India’s Office Fit-Outs Could Cut Embodied Carbon by 55%, Savills India Report Finds

Mumbai, May 21, 2026: India’s rapidly expanding commercial real estate sector is facing a new sustainability challenge within its office interiors, according to a report released yesterday by property consultancy Savills India.
The report, titled The Circular Leap: Reimagining India’s Office Fit-Outs, reveals that adopting circular economy principles in office interior design could slash embodied carbon emissions by 25% to 55%. With office leasing across India’s top six cities reaching 75 million square feet in 2025, interior fit-outs have emerged as a massive, yet frequently overlooked, source of material waste and carbon emissions.
While the built environment drives 30% to 40% of global annual carbon emissions, interior spaces are traditionally excluded from formal decarbonisation strategies. Frequent corporate tenant turnover and shorter refurbishment cycles mean the carbon footprint of keeping interiors updated can match or even exceed the emissions generated by a building’s core structure.

Sumit Rakshit, Managing Director, Project Management Services at Savills India, noted that the transition will require a fundamental structural shift in how projects are executed.
“India’s transition towards circular office fit-outs is expected to be evolutionary rather than immediate. From a project delivery perspective, the real opportunity lies in shifting beyond short-term refurbishment cycles towards lifecycle-led design driven by modular systems, reuse-ready materials, and early collaboration across designers, contractors, and supply chains. When embedded into project planning from the outset, circular interiors can significantly reduce lifecycle costs, programme risk, and material waste. With stronger policy alignment, industry capability, and long-term capital commitment, what are currently isolated pilot projects can evolve into scalable delivery models for the next generation of sustainable, future-ready workplaces.”
The transition comes with immediate financial trade-offs. Implementing low-carbon and reusable materials currently requires a 10% to 15% premium on upfront capital costs. However, the report indicates firms can recover these expenses over a 5-to-10-year period through extended asset lifespans, reduced replacement cycles, and lower waste-management fees. Additionally, adopting green interiors enhances brand equity, signals ESG leadership, and helps landlords attract high-quality tenants to secure stronger rental returns.
Current market adoption remains low due to fragmented supply chains, limited component standardisation, data gaps, and rigid cost-driven decision-making. Scaling these sustainable practices across the industry will require robust regulatory levers, such as enhanced corporate disclosure requirements, green public procurement frameworks, and targeted material reuse mandates.
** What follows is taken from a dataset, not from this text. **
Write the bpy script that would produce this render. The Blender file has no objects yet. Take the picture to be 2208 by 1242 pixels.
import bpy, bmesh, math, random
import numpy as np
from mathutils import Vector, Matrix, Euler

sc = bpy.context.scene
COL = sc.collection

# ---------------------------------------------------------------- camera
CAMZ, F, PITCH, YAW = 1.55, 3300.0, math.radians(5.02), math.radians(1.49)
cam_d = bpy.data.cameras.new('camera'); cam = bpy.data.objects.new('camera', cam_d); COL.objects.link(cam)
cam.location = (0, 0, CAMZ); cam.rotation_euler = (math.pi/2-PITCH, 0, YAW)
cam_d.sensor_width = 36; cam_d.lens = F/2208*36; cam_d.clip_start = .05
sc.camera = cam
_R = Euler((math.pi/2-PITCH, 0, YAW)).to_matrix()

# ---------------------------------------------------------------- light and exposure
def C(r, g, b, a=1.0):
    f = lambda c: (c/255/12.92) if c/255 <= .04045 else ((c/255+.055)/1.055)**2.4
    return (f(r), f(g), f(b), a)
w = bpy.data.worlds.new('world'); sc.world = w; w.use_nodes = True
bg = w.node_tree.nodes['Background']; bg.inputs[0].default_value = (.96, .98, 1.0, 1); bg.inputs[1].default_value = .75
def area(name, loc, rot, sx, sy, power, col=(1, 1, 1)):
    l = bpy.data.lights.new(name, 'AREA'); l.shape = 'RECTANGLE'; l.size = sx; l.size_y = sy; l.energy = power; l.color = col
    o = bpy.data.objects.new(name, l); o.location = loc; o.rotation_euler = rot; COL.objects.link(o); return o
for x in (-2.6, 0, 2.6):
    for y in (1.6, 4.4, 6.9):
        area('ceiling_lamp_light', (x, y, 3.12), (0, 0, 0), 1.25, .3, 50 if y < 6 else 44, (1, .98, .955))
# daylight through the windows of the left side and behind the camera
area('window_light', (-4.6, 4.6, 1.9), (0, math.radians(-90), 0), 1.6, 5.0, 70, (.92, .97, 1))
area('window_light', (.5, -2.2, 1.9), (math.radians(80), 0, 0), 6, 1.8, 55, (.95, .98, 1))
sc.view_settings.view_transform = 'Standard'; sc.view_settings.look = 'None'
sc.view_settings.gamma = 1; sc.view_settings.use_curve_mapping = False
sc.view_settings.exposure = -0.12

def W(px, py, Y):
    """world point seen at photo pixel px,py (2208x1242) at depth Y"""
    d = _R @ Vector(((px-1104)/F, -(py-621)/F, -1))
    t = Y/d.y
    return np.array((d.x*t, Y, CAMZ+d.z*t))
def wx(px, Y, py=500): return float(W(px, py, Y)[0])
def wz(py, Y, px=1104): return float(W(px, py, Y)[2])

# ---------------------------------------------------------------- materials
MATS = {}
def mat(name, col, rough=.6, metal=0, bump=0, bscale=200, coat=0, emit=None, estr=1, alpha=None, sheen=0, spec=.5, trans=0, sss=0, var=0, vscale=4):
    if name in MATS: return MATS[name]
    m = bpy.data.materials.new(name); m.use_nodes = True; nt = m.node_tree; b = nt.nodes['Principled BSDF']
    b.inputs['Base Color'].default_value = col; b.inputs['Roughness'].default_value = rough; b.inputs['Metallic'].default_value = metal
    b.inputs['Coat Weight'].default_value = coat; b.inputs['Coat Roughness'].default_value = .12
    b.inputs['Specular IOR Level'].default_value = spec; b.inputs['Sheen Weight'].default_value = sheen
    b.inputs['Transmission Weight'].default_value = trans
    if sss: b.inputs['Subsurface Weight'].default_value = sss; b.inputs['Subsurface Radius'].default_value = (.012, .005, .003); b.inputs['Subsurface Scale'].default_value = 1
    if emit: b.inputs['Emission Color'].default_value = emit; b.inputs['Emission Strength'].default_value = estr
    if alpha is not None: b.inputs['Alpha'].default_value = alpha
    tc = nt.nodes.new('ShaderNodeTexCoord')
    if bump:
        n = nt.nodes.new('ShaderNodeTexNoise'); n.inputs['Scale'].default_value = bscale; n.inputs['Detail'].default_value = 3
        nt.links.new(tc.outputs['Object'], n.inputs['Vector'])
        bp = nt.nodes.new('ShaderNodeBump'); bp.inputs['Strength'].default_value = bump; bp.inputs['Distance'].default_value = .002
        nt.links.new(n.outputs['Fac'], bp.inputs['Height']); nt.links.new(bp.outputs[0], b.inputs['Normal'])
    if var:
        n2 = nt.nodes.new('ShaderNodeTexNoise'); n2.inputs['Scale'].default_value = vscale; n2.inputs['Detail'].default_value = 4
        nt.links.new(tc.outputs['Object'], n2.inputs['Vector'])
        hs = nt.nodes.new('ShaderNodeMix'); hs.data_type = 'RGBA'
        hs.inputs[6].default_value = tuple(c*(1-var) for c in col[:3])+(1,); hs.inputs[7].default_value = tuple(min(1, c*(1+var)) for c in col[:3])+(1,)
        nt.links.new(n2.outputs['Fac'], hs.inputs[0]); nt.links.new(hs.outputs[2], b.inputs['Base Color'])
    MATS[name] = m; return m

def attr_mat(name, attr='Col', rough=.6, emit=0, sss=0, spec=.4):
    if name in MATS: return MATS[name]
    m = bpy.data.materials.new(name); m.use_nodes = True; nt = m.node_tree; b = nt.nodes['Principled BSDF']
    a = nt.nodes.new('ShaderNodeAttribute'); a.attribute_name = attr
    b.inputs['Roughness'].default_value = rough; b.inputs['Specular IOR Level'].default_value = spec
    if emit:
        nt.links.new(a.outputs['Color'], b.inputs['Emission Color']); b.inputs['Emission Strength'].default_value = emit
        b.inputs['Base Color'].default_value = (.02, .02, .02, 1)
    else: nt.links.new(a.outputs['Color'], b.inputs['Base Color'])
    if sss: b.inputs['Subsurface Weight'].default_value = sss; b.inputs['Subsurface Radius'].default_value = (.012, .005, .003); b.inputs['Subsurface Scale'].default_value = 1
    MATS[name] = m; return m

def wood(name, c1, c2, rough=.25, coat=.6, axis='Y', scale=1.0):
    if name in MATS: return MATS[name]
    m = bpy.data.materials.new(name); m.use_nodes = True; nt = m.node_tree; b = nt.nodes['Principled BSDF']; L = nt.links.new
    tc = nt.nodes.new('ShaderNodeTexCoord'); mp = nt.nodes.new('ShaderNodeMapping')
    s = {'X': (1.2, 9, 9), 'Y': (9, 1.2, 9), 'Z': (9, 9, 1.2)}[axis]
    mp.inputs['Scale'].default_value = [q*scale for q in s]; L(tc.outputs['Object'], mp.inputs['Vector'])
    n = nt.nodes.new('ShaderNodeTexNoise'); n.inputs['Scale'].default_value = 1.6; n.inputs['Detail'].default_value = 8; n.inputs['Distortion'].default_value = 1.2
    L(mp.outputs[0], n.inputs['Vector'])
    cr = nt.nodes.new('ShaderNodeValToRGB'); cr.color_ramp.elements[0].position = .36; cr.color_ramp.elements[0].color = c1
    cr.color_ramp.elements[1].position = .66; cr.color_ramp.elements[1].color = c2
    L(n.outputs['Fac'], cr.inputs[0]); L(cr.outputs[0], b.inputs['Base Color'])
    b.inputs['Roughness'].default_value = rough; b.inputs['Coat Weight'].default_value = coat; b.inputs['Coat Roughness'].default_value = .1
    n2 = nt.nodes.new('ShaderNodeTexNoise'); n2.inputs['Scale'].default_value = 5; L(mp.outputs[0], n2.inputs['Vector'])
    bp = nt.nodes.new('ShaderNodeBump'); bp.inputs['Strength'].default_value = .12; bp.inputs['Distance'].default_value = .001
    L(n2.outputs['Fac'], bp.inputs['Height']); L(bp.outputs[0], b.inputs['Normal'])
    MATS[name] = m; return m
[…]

Arvind Nandan, Managing Director, Research and Consulting at Savills India, emphasized that early adopters stand to gain a distinct competitive advantage as climate scrutiny intensifies.
“As India’s office landscape continues to evolve, the way interiors are designed and delivered requires a fundamental rethink. While circular fit‑outs remain at an early stage of adoption, they offer a credible pathway to reduce environmental impact while strengthening long‑term asset resilience. Organisations that recognise this shift early will be better positioned to respond to rising ESG expectations and shape a future‑ready, value‑driven standard for workplace development.”
The report concludes that wide-scale market adoption will ultimately depend on deliberate ecosystem coordination, public-private partnerships, and capacity-building investments aimed at increasing MSME participation and data transparency.